Lessons from the past for a new Australian space agency

| January 8, 2018

In light of the government’s national space agency announcement, Kerrie Dougherty reviews Australia’s prior attempts at establishing an agency or space program and the lessons that should be learned from their failure.


When the Australian Government announced the establishment of a national space agency, it provided no details of its plans or budget. While the Expert Reference Group, chaired by Dr Megan Clark, develops a charter for the new agency to be presented in March 2018, representatives from many sectors of the space community have stepped forward to offer public comment on what an Australian space agency could, should or must do. Now, therefore, seems an appropriate time to review a previous attempt to establish an Australian space program/agency and the lessons that can be learned from that failure.

The first official recommendation for the establishment of an Australian space agency and a national space program was contained in the 1985 Madigan Report (A Space Policy for Australia). Although commissioned by the Hawke Government in response to an industry-led push to develop a national space capability, the government’s response to the report was half-hearted at best, resulting in a significantly underfunded National Space Program (never funded at more than one-fifth of the report’s recommended budget).

The National Space Program (NSP) that was established actually represented only a small part of Australia’s overall space-related activities at this time: domestic and international satellite telecommunications, weather and remote sensing data collected by the Bureau of Meteorology and other government departments, satellite navigation services and defence space activity continued to operate outside its purview. This fragmentation of responsibility and overall lack of coordination in the management of Australia’s space activities was strongly criticised for creating wasteful duplication and overlap. Potential international collaborators had great difficulty in determining who was responsible for particular space activities.

Instead of an independent statutory space agency, the NSP was overseen by the advisory Australian Space Board (established in 1986) and managed by a small Australian Space Office (ASO) within the Dept. of Industry, Technology and Commerce. Narrowly focussed on space industry development, the ASO was frequently criticised as being mainly staffed by bureaucrats, rather than people with space industry experience, while the space science community criticised the perceived lower priority of science objectives and “national good” projects within the National Space Program.

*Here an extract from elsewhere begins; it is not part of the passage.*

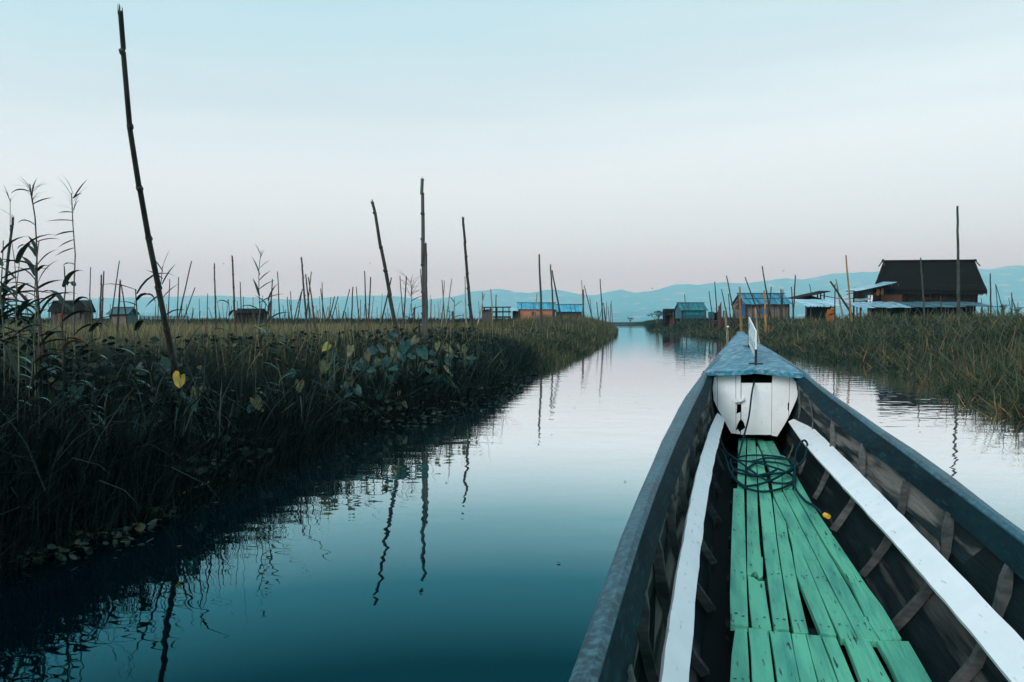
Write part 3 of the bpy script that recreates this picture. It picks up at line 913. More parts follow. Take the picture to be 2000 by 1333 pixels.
# fine field grass
n = 190000
x, y, ins = left_points(n, 5.5, 80, .5)
pz = patchy(x, y, .35, 1)
h = rng.uniform(.50, 1.0, n) * (.74 + .34 * pz)
h *= np.interp(ins, [.4, 2.5], [.75, 1])
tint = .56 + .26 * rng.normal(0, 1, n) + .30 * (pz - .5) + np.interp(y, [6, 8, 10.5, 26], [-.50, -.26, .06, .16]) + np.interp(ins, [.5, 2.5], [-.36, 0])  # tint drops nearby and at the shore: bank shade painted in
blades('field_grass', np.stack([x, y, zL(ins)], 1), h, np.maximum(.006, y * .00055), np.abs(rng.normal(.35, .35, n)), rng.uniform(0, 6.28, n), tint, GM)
# broad leaved weeds mixed through the near bank, in clumps
def leaf_cloud(name, n, y0, y1, in0, in1, zmax, smin, smax, thr, seed, tm, m):
    x, y, ins = left_points(n, y0, y1, in0, in1)
    k = patchy(x, y, 1.3, seed) > thr
    x, y, ins = x[k], y[k], ins[k]
    n = len(x)
    top = zmax * np.interp(ins, [-.2, .4, 1.4], [.25, .7, 1.0])
    z = zL(np.maximum(ins, 0)) + top * rng.uniform(.1, 1, n) ** .6
    return leaflets(name, np.stack([x, y, z], 1), rng.uniform(smin, smax, n) * np.maximum(1, y * .09), rng.uniform(0, 6.28, n), rng.normal(.7, .6, n), tm + .2 * rng.normal(0, 1, n), m)
LATER.append(lambda: (leaf_cloud('broad_weeds', 20000, 3.2, 20, -.15, 2.4, .92, .03, .085, .50, 21, .62, GD), leaf_cloud('pale_weeds', 3000, 6, 30, .3, 3.5, .9, .025, .06, .62, 22, .45, GM)))
n = 4200
x, y, ins = left_points(n, 3.4, 14, -.1, 4)
blades('bent_stems', np.stack([x, y, zL(np.maximum(ins, 0)) + rng.uniform(.1, .6, n)], 1), rng.uniform(.3, .8, n), rng.uniform(.6, 1.9, n) * np.maximum(.007, y * .0008), np.abs(rng.normal(1.6, .7, n)), rng.uniform(0, 6.28, n), rng.choice([.6, .75, .95], n) + .08 * rng.normal(0, 1, n) + np.interp(y, [4, 7.5], [-.5, 0]), GD, base=.35)  # nearest stems tinted down, shade put into their colour
# taller seed stems above the field
n = 3500
x, y, ins = left_points(n, 7, 75, .6)
blades('seed_stems', np.stack([x, y, zL(ins)], 1), rng.uniform(.95, 1.35, n), np.maximum(.007, y * .00065), np.abs(rng.normal(.35, .3, n)), rng.uniform(0, 6.28, n), .72 + .2 * rng.normal(0, 1, n), GM)
# dense growth along the near edge, the bank's shade painted into its tint
n = 80000
x, y, ins = left_points(n, 2.2, 20, -.25, 2.8)
h = rng.uniform(.35, 1.0, n) * np.interp(ins, [-.25, .3, 1.2], [.45, .85, 1.0])
blades('bank_grass', np.stack([x, y, zL(ins) - .03], 1), h, np.maximum(.009, y * .0011), np.abs(rng.normal(.75, .5, n)), rng.normal(-.5, 1.3, n), .30 + .24 * rng.normal(0, 1, n) + np.interp(y, [4, 8], [-.18, .08]), GD)
# farther edge: mounded green growth out to the point
n = 60000
x, y, ins = left_points(n, 17, 100, -.6, 7)
pz = patchy(x, y, .5, 5)
h = rng.uniform(.4, 1.05, n) * np.interp(ins, [-.6, .5, 2.5], [.35, .75, 1.0]) * (.75 + .45 * pz) * np.interp(y, [30, 48, 60, 95], [1, 1.25, 1.7, 1.6])
blades('edge_grass', np.stack([x, y, zL(np.maximum(ins, 0)) - .03], 1), h, np.maximum(.012, y * .0008), np.abs(rng.normal(.6, .5, n)), rng.normal(-.6, 1.4, n),
       .38 + .2 * rng.normal(0, 1, n) + .3 * (pz - .5) + np.interp(y, [40, 60], [0, .16]), GM)
# far dark hedge closing the field
n = 26000
y = rng.uniform(85, 150, n)
x = rng.uniform(-1, 1, n) * 0 + (-.78 * y) + rng.uniform(0, 1, n) * (.78 * y + np.minimum(XL(y) - 4, .02 * y))
blades('far_hedge', np.stack([x, y, np.full(n, .1)], 1), rng.uniform(.9, 1.75, n), np.full(n, .16), np.abs(rng.normal(.4, .3, n)), rng.uniform(0, 6.28, n), .2 + .16 * rng.normal(0, 1, n), GD)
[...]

Although both the Space Office and its contemporary CSIRO Office of Space Science and Applications had some modest success in supporting the development of space instruments that flew on the Space Shuttle and European remote sensing satellites, they were not deemed effective by the incoming Howard Government and were terminated in 1996.

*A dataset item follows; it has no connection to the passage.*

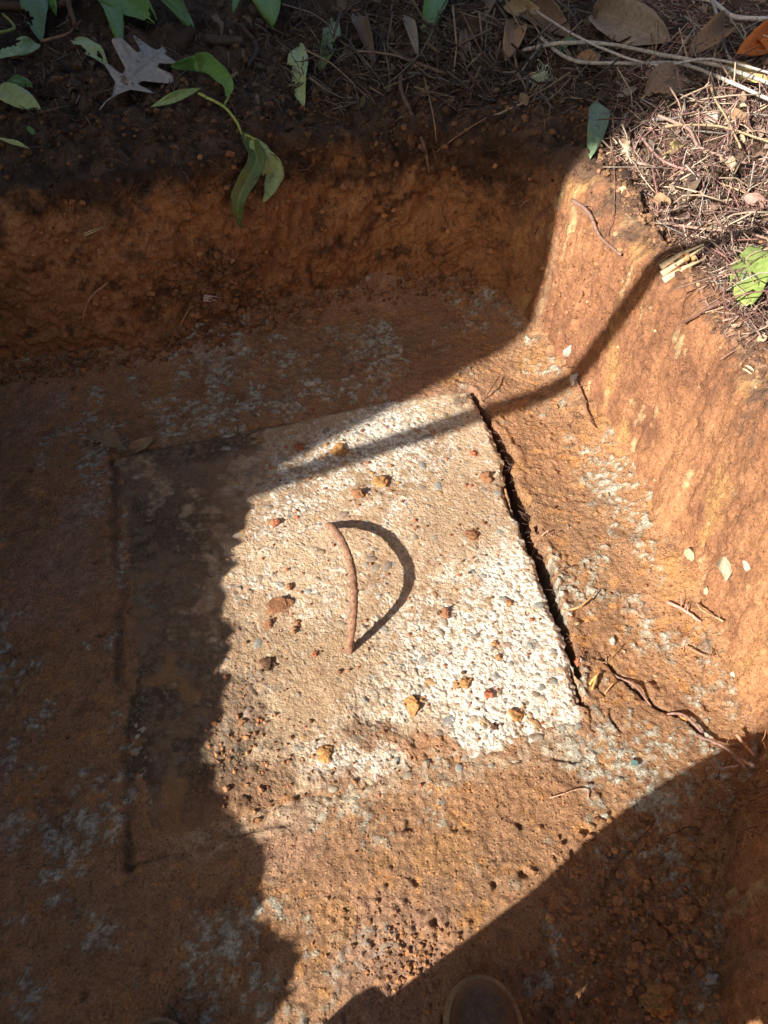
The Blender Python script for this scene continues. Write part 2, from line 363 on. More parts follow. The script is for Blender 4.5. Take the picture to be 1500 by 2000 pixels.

Since that time, space assets have become critical components of national infrastructure serving national security, defence, civil/public good, scientific and commercial needs. The introduction of digital technologies and the growing use of ever-more-capable CubeSats and other nanosatellites that are cheap to make and launch is changing the ‘space landscape’. Decreasing costs, and the increasing influence of the NewSpace commercial sector, which is exploiting these new technologies, is bringing space capability within the budgetary means of small businesses, universities, even schools and individuals.

To function effectively against this new background, and avoid the fate of the Australian Space Office, the new Australian space agency will need to be an independent statutory authority, with clear goals and an adequate budget to achieve those goals. It must also be staffed to an appropriate level by personnel who have relevant space sector experience and/or expertise.

To overcome the inefficient departmental competition and overlap of the past, the agency should provide national leadership, acting as coordinator between the defence, civil and commercial space sectors and promoting collaborative research between them and with international defence and civilian space agencies seeking project partners in Australia. International collaboration will leverage Australia’s relatively small space budget and provide the nation with a stronger voice in global space governance.

While an Australian space agency cannot emulate the breadth of NASA or ESA space activities, it should strategically support space and planetary science projects, space workforce development and STEM education programs that can provide both tangible and intangible benefits for the nation: the national inspiration that comes from being perceived as a spacefaring nation should not be overlooked.